Memleketi doğru bir şekilde sevk ve idare edecek olan siyasîlerde öncelikle aranacak önemli vasıfların başında, belli bazı hünerlerin ve maharetlerin elzem olduğu bedihîdir. İdareci olacak şahısta olması gereken bu maharetler, kabiliyetler yoksa, bazı şahsî dindarlıklar veya sırf dinî hassasiyetler yalnız başına her zaman o idareciyi başarılı kılmaz.
Kaldı ki “Devletin dini adalettir.” denilmiştir. İdareci; muhalif-muvafık, din, dil, ırk farkı gözetmeksizin bütün vatandaşlarına eşit muamelede bulunmakla vazifelidir.
Uzaklara gitmeye gerek yok; günümüzde her zaman ve her fırsatta dinî ifadeleri bolca istimal ederek, kendilerini hiçbir hata ve kusur işlemez, tam dindar olarak lanse etmeye çalışan ve uzunca bir zamandır tek başına iktidar olan mevcut iktidarın, memleketi hemen her alanda nasıl da içinden çıkılması mümkün olmayan kaoslara, sıkıntılara sürüklediğini millet olarak yaşayarak görüyoruz.
Demek oluyor ki, bizi idare edenlerin tam da dindar olduklarını kabul etsek dahi, yalnız başına olan dindarlık, beraberinde istenen manada bir başarıyı getirmiyor. Var olan sıkıntılara ve problemlere deva olmuyor.

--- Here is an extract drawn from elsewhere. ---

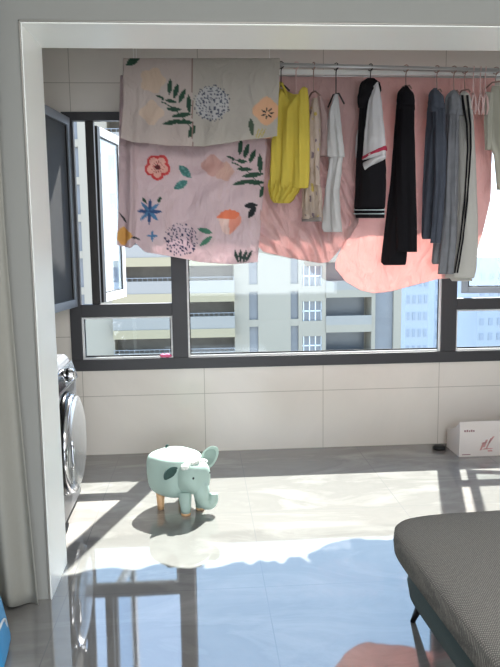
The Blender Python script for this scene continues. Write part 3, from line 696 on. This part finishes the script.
# white shirt
Q, d, n = plane_of(333, 55)
M_wht = mat('thin_white_cotton', (222, 222, 222), .85, noise_amt=.03, nscale=20, bump=.1, bscale=80, trans=.3)
M_shr = mat('sheer_pink_white', (224, 200, 196), .85, noise_amt=.03, nscale=20, trans=.4)
hanger(336, 94, Q, d, n, 'dark wire hanger inside the white shirt', M_hook, .06, .06)
ws = root('white_shirt', Q, 'thin white long shirt hanging left of the black jacket', 'shirt', 'clothes drying on the front rail')
tube_cloth(MB(), [(94, 334.5, 338), (110, 330.5, 339), (130, 327, 341), (152, 325.5, 343.5), (157, 326, 343.5)], Q, d, n, .05, fold=.35, seed=1).build('upper_panel', M_wht, ws, True)
tube_cloth(MB(), [(152, 329, 343), (170, 328.5, 340.5), (190, 326, 337.5), (210, 324, 339), (228, 322.5, 341), (232, 325, 341)], Q, d, n, .045, off=-.006, fold=.4, seed=3).build('lower_panel', M_wht, ws, True)
tube_cloth(MB(), [(96, 318, 321), (115, 318, 327), (140, 318, 328), (156, 317.5, 327)], Q, d, n, .02, off=.02, fold=.3).build('sleeve', M_shr, ws, True)
# black jacket
M_bk = mat('black_knit', (24, 23, 27), .9, noise_amt=.15, nscale=40, bump=.1, bscale=200, spec=.2)
M_slv = mat('white_sleeve_knit', (205, 203, 206), .9, noise_amt=.03, nscale=40, spec=.2)
M_crim = mat('crimson_stripe', (176, 52, 78), .85); M_lb = mat('light_blue_stripe', (196, 210, 214), .85)
Q, d, n = plane_of(370, 58)
hanger(370.5, 84, Q, d, n, 'dark wire hanger inside the black varsity jacket', M_hook, .05, .04)
ja = root('varsity_jacket', Q, 'black jacket with white sleeve and crimson cuff stripe hanging in the row', 'jacket', 'clothes drying on the front rail')
tube_cloth(MB(), [(81, 366, 374), (90, 364, 376), (105, 361, 378), (140, 359, 382), (170, 357, 385.5), (195, 356, 385), (208, 355, 384)], Q, d, n, .075, fold=.2, freq=4).build('bodice', M_bk, ja, True)
tube_cloth(MB(), [(78, 368, 374), (82, 363, 379), (90, 361, 380), (100, 359.5, 374), (108, 359.5, 369)], Q, d, n, .08, off=.012, nseg=40, nrow=24, fold=.1).build('hood', M_bk, ja, True)
slv = tube_cloth(MB(), [(84, 374, 378), (100, 370, 380.5), (120, 367, 382.5), (140, 364.5, 384.5), (158, 363, 385)], Q, d, n, .05, off=.035, fold=.15, slant=.012).build('sleeve', M_slv, ja, True)
def stripe(parent, name, pts, m, w, off):
    pp = [at_plane(a, b, Q-n*off, n) for a, b in pts]
    mb = MB(); mb.prism([pp[0], pp[1], pp[1]-Vector((0, 0, w)), pp[0]-Vector((0, 0, w))], -n*.004); return mb.build(name, m, parent)
tube_cloth(MB(), [(151, 363.5, 386), (155.0, 363, 386.3)], Q, d, n, .058, off=.035, nseg=32, nrow=3, fold=.02, slant=.028).build('cuff_stripe', M_crim, slv, True)
tube_cloth(MB(), [(158, 363.2, 385), (163, 365, 385), (165, 366, 380)], Q, d, n, .056, off=.035, nseg=32, nrow=3, fold=.02, slant=.028).build('cuff', M_slv, slv, True)
tube_cloth(MB(), [(130, 357.5, 362), (150, 356, 361.5), (158, 356, 361)], Q, d, n, .04, off=-.01, nseg=32, nrow=20, fold=.1).build('sleeve', M_slv, ja, True)
tube_cloth(MB(), [(208, 355.3, 384), (218, 357, 383)], Q, d, n, .078, nseg=48, nrow=6, fold=.1).build('waist_band', M_bk, ja, True)
for yy in (209.2, 213.0):
    tube_cloth(MB(), [(yy, 355, 384.4), (yy+1.3, 355.1, 384.2)], Q, d, n, .084, nseg=48, nrow=2, fold=.1).build('band_stripe', M_lb, ja, True)
# black trousers
Q, d, n = plane_of(404, 50)
hanger(406, 86, Q, d, n, 'warm wire hanger clipped to the black trousers', M_hookw, .035, .02)
bt = root('black_trousers', Q, 'long wide legged black trousers hanging in the middle of the row', 'trousers', 'clothes drying on the front rail')
tube_cloth(MB(), [(85, 405, 407.5), (88, 402, 409), (93, 399, 413), (97, 398, 414), (110, 397, 414)], Q, d, n, .06, nrow=20, fold=.15).build('waistband', M_bk, bt, True)
tube_cloth(MB(), [(105, 396.5, 412), (140, 394, 412), (180, 391, 412), (220, 386, 410), (262, 381, 406), (265, 384, 405)], Q, d, n, .045, off=-.012, fold=.25, freq=4).build('trouser_leg', M_bk, bt, True)
tube_cloth(MB(), [(105, 399, 414), (140, 397, 414.5), (180, 396, 415.5), (220, 396, 416.5), (252, 397, 416.8)], Q, d, n, .04, off=.018, fold=.25, seed=2, freq=4).build('trouser_leg', M_bk, bt, True)
# blue jeans
M_jean = mat('washed_blue_denim', (78, 83, 94), .9, noise_amt=.18, nscale=25, bump=.15, bscale=250, spec=.2)
M_jean2 = mat('pale_grey_denim', (126, 128, 133), .9, noise_amt=.2, nscale=25, bump=.15, bscale=250, spec=.2)
Q, d, n = plane_of(434, 55)
hanger(437, 90, Q, d, n, 'warm wire hanger clipped to the blue jeans', M_hookw, .03, .015)
bj = root('jeans', Q, 'washed blue jeans hanging right of the black trousers', 'trousers', 'clothes drying on the front rail')
tube_cloth(MB(), [(88, 434, 437), (91, 431, 439), (96, 430, 443), (112, 428, 444.5)], Q, d, n, .06, nrow=20, fold=.15).build('waistband', M_jean, bj, True)
tube_cloth(MB(), [(108, 427.5, 441), (140, 426, 439), (180, 424, 435), (220, 422.5, 432), (236, 422, 431), (239, 423, 431)], Q, d, n, .045, off=-.01, fold=.2).build('trouser_leg', M_jean, bj, True)
tube_cloth(MB(), [(108, 432, 445), (140, 434, 445.5), (180, 434.5, 445), (220, 432.5, 442), (243, 431, 440)], Q, d, n, .045, off=.016, fold=.2, seed=2).build('trouser_leg', M_jean, bj, True)
# pale grey denim
Q, d, n = plane_of(453, 50)
hanger(454, 91, Q, d, n, 'warm wire hanger clipped to the pale grey jeans', M_hookw, .03, .015)
gj = root('jeans', Q, 'faded grey long jeans between the blue jeans and the striped track trousers', 'trousers', 'clothes drying on the front rail')
tube_cloth(MB(), [(90, 453, 456), (93, 449, 458), (99, 446, 461), (115, 445, 462)], Q, d, n, .06, nrow=20, fold=.15).build('waistband', M_jean2, gj, True)
tube_cloth(MB(), [(110, 444.5, 459), (150, 442, 455), (200, 438, 450), (240, 434, 445), (262, 432, 442), (264, 433, 442)], Q, d, n, .05, off=-.008, fold=.3).build('trouser_leg', M_jean2, gj, True)
tube_cloth(MB(), [(110, 447, 459), (150, 446, 458), (200, 444, 457), (240, 441, 456), (274, 438, 453)], Q, d, n, .05, off=.012, fold=.3, seed=2).build('trouser_leg', M_jean2, gj, True)
# striped track trousers
Q, d, n = plane_of(468, 45)
M_trk = mat('pale_grey_jersey', (198, 196, 190), .9, noise_amt=.04, nscale=30, bump=.05, bscale=200, trans=.12)
hanger(465, 90, Q, d, n, 'warm wire hanger clipped to the track trousers', M_hookw, .03, .015)
tt = root('track_trousers', Q, 'long pale grey track trousers with two black side stripes, rightmost full length pair', 'trousers', 'clothes drying on the front rail')
tube_cloth(MB(), [(91, 463, 466), (94, 460, 469), (99, 458, 471), (115, 457, 472)], Q, d, n, .06, nrow=20, fold=.15).build('waistband', M_trk, tt, True)
lg = tube_cloth(MB(), [(110, 456, 473), (150, 457, 475), (200, 456, 477), (240, 452, 478), (270, 446, 476), (278, 445, 474)], Q, d, n, .06, off=.01, fold=.15, freq=4).build('trouser_leg', M_trk, tt, True)
tube_cloth(MB(), [(270, 444, 472), (281, 452, 472)], Q, d, n, .05, off=-.016, nrow=8, fold=.2).build('hem', M_trk, tt, True)
for k in (0, 1):
    tube_cloth(MB(), [(95, 461+5*k, 463.5+5*k), (110, 463+4.5*k, 465.5+4.5*k), (125, 466+3.5*k, 468+3.5*k), (150, 467+3*k, 468.6+3*k), (200, 464+2.6*k, 465.6+2.6*k), (240, 459.5+2.6*k, 461+2.6*k), (273, 454+2.6*k, 455.4+2.6*k)], Q, d, n, .012, off=.048, nseg=12, nrow=60, fold=.0).build('side_stripe', M_bk, lg, True)
# peg clips and last garment at the right edge
for i, px in enumerate((474, 481, 486)):
    x = at(px, 70, YF).x; c = root('clip_hanger', (x, YF, zf(x)), ('pale pink clip hanger hanging empty, nearest the track trousers', 'pale pink clip hanger hanging empty, middle of three', 'pale pink clip hanger hanging empty, nearest the right edge')[i], 'hanger', 'empty clip hangers at the right')
    z = zf(x)
    MB().tube([(x-.006, YF-.014, z-.008), (x-.004, YF-.012, z+.012), (x, YF, z+.018), (x+.004, YF+.014, z+.008), (x+.003, YF+.014, z-.03), (x, YF, z-.12)], .003, 8).build('hook', M_hookp, c, smooth=True)
    for s in (-1, 1):
        MB().tube([(x, YF, z-.12), (x+s*.008, YF-.01, z-.15), (x+s*.014, YF-.01, z-.20), (x+s*.006, YF-.01, z-.235)], [.005, .006, .006, .004], 8).build('clip', M_hookp, c, smooth=True)
Q, d, n = plane_of(497, 40)
hanger(496, 82, Q, d, n, 'warm wire hanger at the right edge of the picture', M_hookw, .06, .03)
M_sage = mat('pale_sage_cotton', (200, 198, 184), .9, noise_amt=.04, nscale=20, trans=.25)
sg = root('pale_shirt', Q, 'pale sage shirt hanging at the right edge beyond the peach sheet', 'shirt', 'clothes drying on the front rail')
tube_cloth(MB(), [(86, 492, 505), (100, 489, 520), (120, 487, 520), (140, 488, 520), (156, 494, 520), (190, 497, 520)], Q, d, n, .06, fold=.3).build('bodice', M_sage, sg, True)
tube_cloth(MB(), [(92, 486, 494), (120, 484, 492), (150, 485, 491)], Q, d, n, .03, off=.02, nrow=30, fold=.2).build('sleeve', M_sage, sg, True)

Üstad Bediüzzaman’ın: “... din düsturlarının bir hâdimi olmak cihetinde güneş gibi imanlar taşıyan bir kısım Sahabeler ve onlara benzeyen mücahidînden, selef-i salihînden başka; siyasetçi, ekserce tam müttakî dindar olamaz.” tespitinden bîhaber oldukları için ve onları tam dindar görüp desteklerde bulunmak belki bir mazeret olarak görülse, Üstad’ın bu gibi tespitlerinden haberdar olduklarını zannettiğimiz bazı dostlarımızın yanlış yapanlara ısrarla destekte bulunmaya devam etmelerini anlamak mümkün değil.